» Extracted data
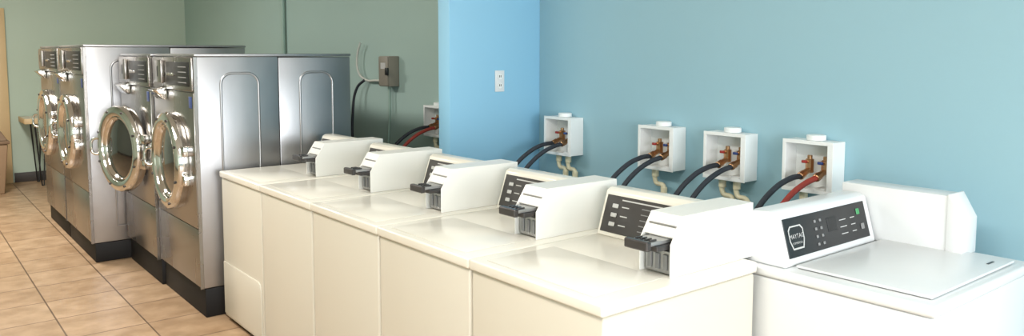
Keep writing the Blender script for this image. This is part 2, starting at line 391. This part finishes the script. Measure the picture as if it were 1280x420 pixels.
# ---------------------------------------------------------------- washer outlet boxes, valves, hoses
def outlet_box(y, z=1.115, hoses=(M_RUBBER, M_RUBBER), pipes=1):
    p = grp('washer_outlet_box', (XR, y, z))
    w, h, dp = .120, .115, .105
    t = .006
    box(p, 'back', -.006, -.001, -w, w, -h, h, M_BOXP, .001, 1)
    box(p, 'side_near', -dp, -.006, -w, -w+t, -h, h, M_BOXP, .001, 1)
    box(p, 'side_far', -dp, -.006, w-t, w, -h, h, M_BOXP, .001, 1)
    box(p, 'top', -dp, -.006, -w+t, w-t, h-t, h, M_BOXP, .001, 1)
    box(p, 'bottom', -dp, -.006, -w+t, w-t, -h, -h+t, M_BOXP, .001, 1)
    fl = .014
    box(p, 'flange_top', -dp-.004, -dp, -w-.003, w+.003, h-fl, h+.003, M_BOXP, .001, 1)
    box(p, 'flange_bottom', -dp-.004, -dp, -w-.003, w+.003, -h-.003, -h+fl, M_BOXP, .001, 1)
    box(p, 'flange_near', -dp-.004, -dp, -w-.003, -w+fl+.01, -h+fl, h-fl, M_BOXP, .001, 1)
    box(p, 'flange_far', -dp-.004, -dp, w-fl, w+.003, -h+fl, h-fl, M_BOXP, .001, 1)
    cyl(p, 'vent_cap', (-.052, -.01, h+.001), (-.052, -.01, h+.026), .042, M_BOXP, 28)
    box(p, 'drain_cap', -.08, -.02, -.075, -.025, -h+t, -h+.02, M_BOXP, .004)
    for k, (yy, vm) in enumerate(((.022, M_VRED), (-.055, M_VBLUE))):
        cyl(p, 'valve_inlet_%d' % k, (-.045, yy, h-.07), (-.045, yy, -.02), .011, M_BRASS, 14)
        cyl(p, 'valve_body_%d' % k, (-.045, yy, .028), (-.045, yy, -.035), .019, M_BRASS, 8)
        cyl(p, 'valve_spout_%d' % k, (-.045, yy, -.02), (-.098, yy, -.036), .014, M_BRASS, 14)
        cyl(p, 'valve_stem_%d' % k, (-.045, yy, .01), (-.085, yy, .02), .007, M_BRASS, 10)
        box(p, 'valve_handle_%d' % k, -.095, -.085, yy-.014, yy+.014, .012, .026, vm, .004)
        cyl(p, 'hose_nut_%d' % k, (-.092, yy, -.034), (-.125, yy, -.046), .018, M_BRASS, 8)
        tube(p, 'hose_%d' % k, [(-.115, yy, -.043), (-.20, yy+.005, -.050-.01*k), (-.30, yy+.02, -.09-.02*k), (-.42, yy+.035, -.19-.03*k), (-.52, yy+.04, -.34), (-.62, yy+.03, -.48)], .0128, hoses[k])
    for k in range(pipes):
        yy = .045-.085*k
        tube(p, 'drain_pipe_%d' % k, [(-.05, yy, -h-.006), (-.05, yy, -h-.07), (-.05, yy-.012, -h-.085), (-.05, yy-.05, -h-.09), (-.05, yy-.062, -h-.10), (-.05, yy-.062, -h-.5)], .013, M_PVC)
        cyl(p, 'drain_coupling_%d' % k, (-.05, yy, -h-.004), (-.05, yy, -h-.05), .019, M_PVC, 16)
        cyl(p, 'drain_elbow_%d' % k, (-.05, yy-.062, -h-.10), (-.05, yy-.062, -h-.135), .018, M_PVC, 16)
outlet_box(3.54, pipes=2)
outlet_box(2.755)
outlet_box(2.315, pipes=2)
outlet_box(1.870, hoses=(M_RUBBER, M_RED))
outlet_box(4.95, z=1.11, hoses=(M_RUBBER, M_RED))

# ---------------------------------------------------------------- wall electrics
e = grp('electrical_disconnect_box', (XR, 5.69, 1.475))
box(e, 'enclosure', -.10, -.001, -.080, .080, -.125, .125, M_ELEC, .005)
box(e, 'cover', -.108, -.1005, -.075, .075, -.12, .12, M_ELEC, .003)
box(e, 'lever', -.125, -.108, -.095, -.055, -.03, .03, M_BLACK, .003)
box(e, 'label', -.1095, -.1085, -.04, .04, .02, .07, M_LABEL, 0)
tube(e, 'conduit_down', [(-.04, .02, -.126), (-.04, .02, -.35), (-.04, .05, -.6), (-.04, .06, -1.0)], .012, M_CONDUIT)
tube(e, 'conduit_side', [(-.04, .081, -.08), (-.04, .25, -.085), (-.04, .44, -.08), (-.05, .54, -.02), (-.05, .56, .12), (-.05, .50, .24)], .010, M_CABLE)
tube(e, 'cable_drop', [(-.04, .44, -.08), (-.07, .54, -.16), (-.10, .57, -.4), (-.12, .54, -.7)], .012, M_RUBBER)
c = grp('wall_conduit', (XR-.03, 7.94, 0))
cyl(c, 'pipe', (0, 0, 1.0), (0, 0, 2.995), .022, M_CONDUIT)
for k, zz in enumerate((1.3, 2.3)):
    box(c, 'strap_%d' % k, -.026, .029, -.035, .035, zz, zz+.025, M_CONDUIT, .003)
o = grp('wall_outlet', (2.967, 3.83, 1.45))
box(o, 'plate', -.036, .036, -.006, -.0005, -.066, .066, M_WHITE, .003)
for k, zz in enumerate((-.028, .028)):
    lathe(o, 'receptacle_%d' % k, [(0, .0065), (.017, .0065), (.0175, .010), (0, .010)], (0, 0, zz), (0, -1, 0), M_BOXP, 24)
    for s in (-1, 1):
        box(o, 'slot_%d_%d' % (k, s), s*.006-.002, s*.006+.002, -.0112, -.0101, zz-.005, zz+.009, M_BLACK, 0)

# ---------------------------------------------------------------- folding table & bin at far wall
t = grp('folding_table', (1.25, YB-.60, 0))
box(t, 'top', 0, 1.7, 0, .56, .81, .835, M_TABTOP, .003)
box(t, 'edge_band', -.004, 1.704, -.012, -.001, .775, .838, M_WOOD, .003)
box(t, 'edge_band_side', -.012, -.001, -.012, .56, .775, .838, M_WOOD, .003)
for k, (lx, ly) in enumerate(((.16, .08), (.16, .46), (1.5, .08), (1.5, .46))):
    tube(t, 'hairpin_leg_%d' % k, [(lx-.06, ly, .808), (lx-.01, ly, .01), (lx+.01, ly, .01), (lx+.06, ly, .808)], .010, M_BLACK, auto=False)
b = grp('waste_bin', (.83, YB-.75, 0))
bm = bmesh.new()
lo = [bm.verts.new((x*.15, y*.13, 0.0)) for x, y in ((-1, -1), (1, -1), (1, 1), (-1, 1))]
hi = [bm.verts.new((x*.20, y*.18, .58)) for x, y in ((-1, -1), (1, -1), (1, 1), (-1, 1))]
bm.faces.new(lo[::-1]); bm.faces.new(hi)
for k in range(4): bm.faces.new((lo[k], lo[(k+1) % 4], hi[(k+1) % 4], hi[k]))
bm_out(bm, 'bin_body', b, M_BIN, .015, 3)
box(b, 'bin_rim', -.215, .215, -.195, .195, .582, .62, M_BINL, .008)
bm = bmesh.new()
lo = [bm.verts.new((x*.20, y*.18, .622)) for x, y in ((-1, -1), (1, -1), (1, 1), (-1, 1))]
hi = [bm.verts.new((x*.14, y*.12, .73)) for x, y in ((-1, -1), (1, -1), (1, 1), (-1, 1))]
bm.faces.new(lo[::-1]); bm.faces.new(hi)
for k in range(4): bm.faces.new((lo[k], lo[(k+1) % 4], hi[(k+1) % 4], hi[k]))
bm_out(bm, 'bin_lid', b, M_BINL, .01, 3)
box(b, 'bin_flap', -.08, .08, -.172, -.160, .635, .70, M_BLACK, .002)

# ---------------------------------------------------------------- lights
def emat():
    m = bpy.data.materials.new('diffuser'); m.use_nodes = True
    b = m.node_tree.nodes['Principled BSDF']
    b.inputs['Emission Color'].default_value = (1, .96, .9, 1); b.inputs['Emission Strength'].default_value = 3.0
    return m
M_EM = emat()
for (lx, ly, en) in ((0.3, 1.2, 54), (0.3, 4.6, 66), (0.3, 8.2, 115)):
    g = grp('ceiling_light', (lx, ly, H))
    box(g, 'housing', -.32, .32, -.62, .62, -.06, -.002, M_TRIMW, .004)
    box(g, 'diffuser', -.29, .29, -.59, .59, -.066, -.0605, M_EM, .001, 1)
    ld = bpy.data.lights.new('troffer_lamp', 'AREA'); ld.shape = 'RECTANGLE'; ld.size = .58; ld.size_y = 1.18
    ld.energy = en; ld.color = (1, .96, .90)
    lo = bpy.data.objects.new('lamp', ld); S.collection.objects.link(lo); lo.parent = g; lo.location = (0, 0, -.075)
for (cx, wd) in ((-1.275, 2.3), (1.575, 2.5)):
    ld = bpy.data.lights.new('window_daylight', 'AREA'); ld.shape = 'RECTANGLE'; ld.size = wd; ld.size_y = 1.75
    ld.energy = 155; ld.color = (.97, .985, 1.0)
    lo = bpy.data.objects.new('window_daylight', ld); S.collection.objects.link(lo)
    lo.location = (cx, YF-.2, 1.55); lo.rotation_euler = (math.radians(90), 0, 0)
w = bpy.data.worlds.new('world'); S.world = w; w.use_nodes = True
w.node_tree.nodes['Background'].inputs[0].default_value = (.75, .87, 1, 1)
w.node_tree.nodes['Background'].inputs[1].default_value = 1.0

# ---------------------------------------------------------------- camera
cd = bpy.data.cameras.new('camera'); cam = bpy.data.objects.new('camera', cd); S.collection.objects.link(cam)
cam.location = (0, 0, 1.62); cam.rotation_euler = (math.radians(90-4.88), 0, math.radians(-38.7))
cd.sensor_width = 36; cd.lens = 27.31; cd.shift_y = -60/1280; cd.clip_end = 100
S.camera = cam
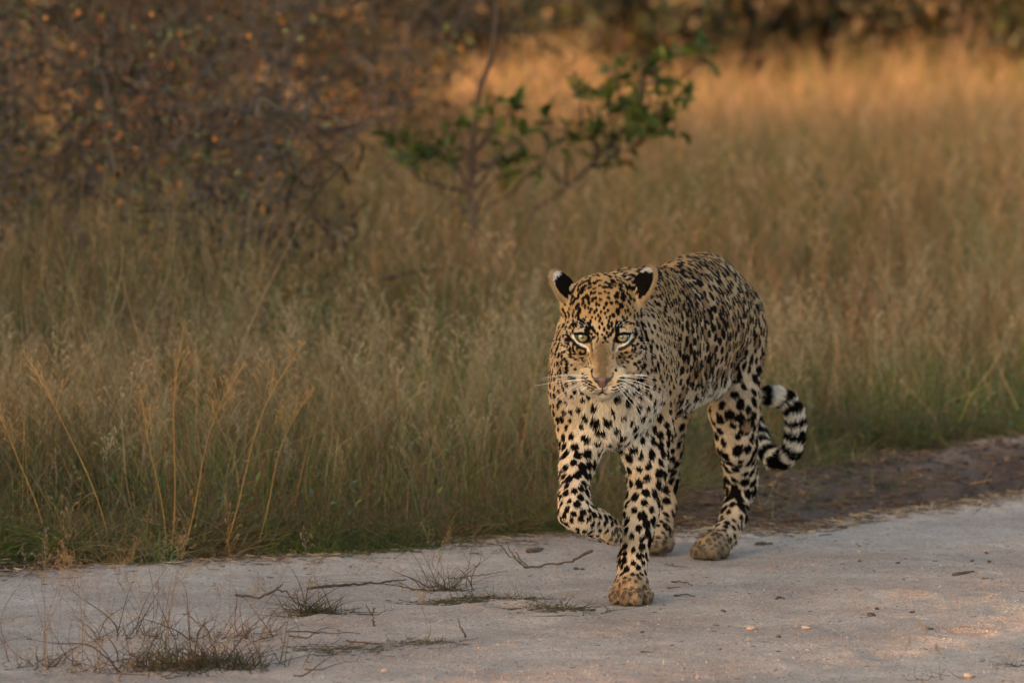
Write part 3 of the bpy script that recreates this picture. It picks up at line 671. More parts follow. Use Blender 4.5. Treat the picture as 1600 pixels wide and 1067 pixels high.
# ---- whiskers
WM = NT('whisker').set(Roughness=.35); WM.b.inputs['Base Color'].default_value = (.85, .84, .80, 1)
def whisker(p, d, L, droop, r=.00042):
    n = 9; t = np.linspace(0, 1, n)[:, None]; d = unit(np.array(d, float))
    pts = p + d * (t * L) - FV * (droop * L * t ** 2)
    hc = bpy.data.hair_curves.new('whisker'); hc.add_curves([n])
    hc.attributes['position'].data.foreach_set('vector', pts.astype(np.float32).ravel())
    rad = hc.attributes.get('radius') or hc.attributes.new('radius', 'FLOAT', 'POINT')
    rad.data.foreach_set('value', (r * (1 - t[:, 0] * .8)).astype(np.float32))
    o = own(obj('whisker', hc, WM.m))
wr = random.Random(5)
for s in (-1, 1):
    for i in range(15):
        row = i % 4; u = s * (30 + 7 * (i // 4) + wr.uniform(-2, 2)); v = -84 - row * 6.5 + wr.uniform(-1.5, 1.5)
        k = face_hit(u, v)
        if k is None: continue
        an = math.radians(wr.uniform(2, 16) + row * -17)
        d = s * math.cos(an) * FU + math.sin(an) * FV + FW * wr.uniform(.05, .45)
        whisker(LV[k], d, wr.uniform(.055, .10) if i > 2 else wr.uniform(.09, .125), wr.uniform(.05, .30))
    for i in range(3):
        k = face_hit(s * (30 + i * 6), 22)
        if k is not None: whisker(LV[k], s * (.5 + .3 * i) * FU + FV * .8 + FW * .3, .035, .3, .0002)
    for i in range(2):
        k = face_hit(s * 74, -12 - i * 12)
        if k is not None: whisker(LV[k], s * FU + FV * (.2 - .4 * i) + FW * .2, .05, .3, .00025)
print('leopard', NV, len(LQ), len(blobs))

# ================================================================== GROUND AND ROAD
def curve_y(x, pts):
    a = np.array(pts); return np.interp(x, a[:, 0], a[:, 1])
SAND_EDGE = [(-9, 14.2), (-3, 14.2), (-1.17, 14.55), (-.95, 14.72), (-.80, 14.92), (-.36, 15.26), (.075, 15.52), (.41, 15.62), (.65, 15.66), (1.0, 16.05), (1.35, 16.6), (2.0, 17.7), (3.2, 20.0), (9, 32.0)]
GRASS_EDGE = [(-9, 14.3), (-3, 14.80), (-1.17, 15.02), (-.88, 15.08), (-.36, 15.34), (.075, 15.60), (.30, 15.8), (.42, 16.25), (.66, 16.85), (1.02, 17.5), (1.41, 18.2), (2.0, 19.3), (3.2, 21.6), (9, 33.5)]
def jag(x, y): return vnoise(np.stack([x * 3.1, y * 0, x * 0], -1), 40) * .09 + vnoise(np.stack([x * 9, y * 0, x * 0], -1), 41) * .06 + vnoise(np.stack([x * 30, y * 0, x * 0], -1), 45) * .03
def sand_y(x): return curve_y(x, SAND_EDGE) + jag(x, x)
def grass_y(x): return curve_y(x, GRASS_EDGE) + jag(x + 9, x) + np.clip((x - .2) * 2, 0, 1) * (vnoise(np.stack([x * 4.1, x * 0, x * 0], -1), 43) * .16 + vnoise(np.stack([x * 13, x * 0, x * 0], -1), 44) * .10)
def n2(x, y, f, s): return vnoise(np.stack([x * f, y * f, x * 0 + .37], -1), s)
def ground_z(x, y):
    e = grass_y(x); s_ = sand_y(x)
    t = np.clip((y - s_ + .02) / .14, 0, 1); z = -.030 + t * .034
    berm = np.exp(-((y - (s_ * .45 + e * .55)) / .38) ** 2) * np.clip((e - s_ - .2) / .6, 0, 1) * .05
    z = z + berm + t * (n2(x, y, 1.3, 50) * .014 + n2(x, y, 6, 51) * .016 + n2(x, y, 16, 52) * .013 + np.abs(n2(x, y, 38, 53)) * .011)
    return z + np.clip((y - e) / 1.5, 0, 1) * .02
def grid_mesh(name, xs, ys, zf, smooth=True):
    X, Y = np.meshgrid(xs, ys, indexing='ij'); Z = zf(X, Y)
    v = np.stack([X, Y, Z], -1).reshape(-1, 3); nx, ny = len(xs), len(ys)
    i = np.arange(nx - 1)[:, None] * ny + np.arange(ny - 1)[None]
    q = np.stack([i, i + ny, i + ny + 1, i + 1], -1).reshape(-1, 4)
    return mesh_from(name, v, q, smooth)
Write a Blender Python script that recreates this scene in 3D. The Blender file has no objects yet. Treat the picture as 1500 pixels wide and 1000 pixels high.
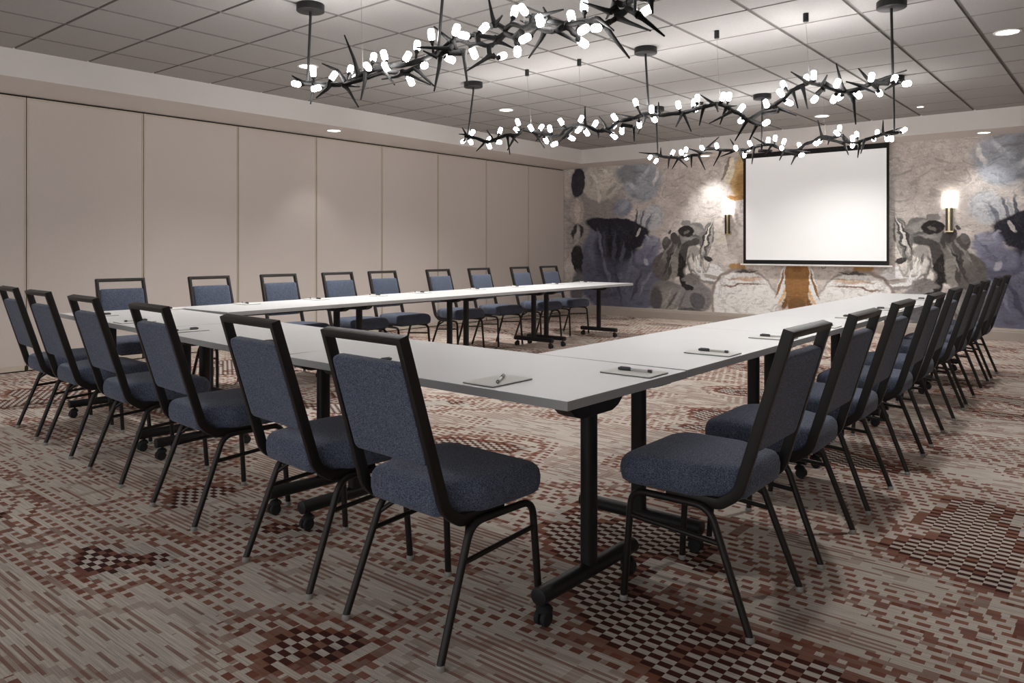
import bpy, bmesh, math, random
from mathutils import Vector, Matrix
random.seed(11)
SC = bpy.context.scene
COL = SC.collection
PI = math.pi

# ------------------------------------------------------------------ camera, exposure, world
cam_d = bpy.data.cameras.new('camera')
cam_d.sensor_width = 36.0
cam_d.lens = 36.0 * 1112.6 / 1500.0
cam_d.shift_y = -0.0903
cam_d.clip_start = 0.05
cam = bpy.data.objects.new('camera', cam_d)
COL.objects.link(cam)
cam.location = (0, 0, 1.2)
cam.rotation_euler = (PI / 2, 0, math.radians(39.494))
SC.camera = cam
SC.view_settings.view_transform = 'Standard'
SC.view_settings.look = 'None'
SC.view_settings.gamma = 1.0
SC.view_settings.use_curve_mapping = False
SC.view_settings.exposure = 0.6
world = bpy.data.worlds.new('world')
SC.world = world
world.use_nodes = True
world.node_tree.nodes['Background'].inputs[0].default_value = (.98, .99, 1.0, 1)
world.node_tree.nodes['Background'].inputs[1].default_value = 0.68
BULB = 46.0          # brightness of the chandelier bulbs
CAN_W = 150.0         # watts of a recessed ceiling light
WASH_W = 40.0        # watts of a wall-washing light in the lowered border
SCREEN_E = 0.16      # glow put into the white screen surface to brighten it

# room extents (metres)
XL, XR, YF, YB = -8.40, 2.60, -2.40, 11.75
ZC, ZS = 2.945, 2.70
XLIP, YLIP = -7.56, 11.10

# ------------------------------------------------------------------ helpers
def srgb(r, g, b):
    f = lambda v: (v / 255.0 / 12.92) if v <= 10 else ((v / 255.0 + 0.055) / 1.055) ** 2.4
    return (f(r), f(g), f(b), 1.0)

def obj(name, bm, mats, parent=None, loc=None, smooth=False):
    me = bpy.data.meshes.new(name)
    bmesh.ops.recalc_face_normals(bm, faces=bm.faces[:])
    if smooth:
        for f in bm.faces: f.smooth = True
    bm.to_mesh(me); bm.free()
    for m in (mats if isinstance(mats, (list, tuple)) else [mats]): me.materials.append(m)
    if smooth and smooth != True:
        me.set_sharp_from_angle(angle=math.radians(smooth))
    o = bpy.data.objects.new(name, me)
    COL.objects.link(o)
    if parent: o.parent = parent
    if loc: o.location = loc
    return o

def thing(name, label, cat, loc=(0, 0, 0), rz=0.0, group=None):
    o = bpy.data.objects.new(name, None)
    o.empty_display_size = 0.1
    COL.objects.link(o)
    o.location = loc; o.rotation_euler = (0, 0, rz)
    tag(o, label, cat, group)
    return o

def tag(o, label, cat, group=None):
    o['label'] = label; o['category'] = cat
    if group: o['group'] = group
    return o

def struct(o):
    o['kind'] = 'structure'
    return o

def dup(root, loc, rz, label, group=None):
    kids = {}
    r = root.copy(); COL.objects.link(r)
    r.location = loc; r.rotation_euler = (0, 0, rz); r['label'] = label
    if group: r['group'] = group
    for ch in list(root.children):
        c = ch.copy(); COL.objects.link(c); c.parent = r
        for g in list(ch.children):
            d = g.copy(); COL.objects.link(d); d.parent = c
    return r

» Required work
Copy each line of the preceding data that contains the string "scene".

» Solution to the exercise
Write a Blender Python script that recreates this scene in 3D. The Blender file has no objects yet. Treat the picture as 1500 pixels wide and 1000 pixels high.
SC = bpy.context.scene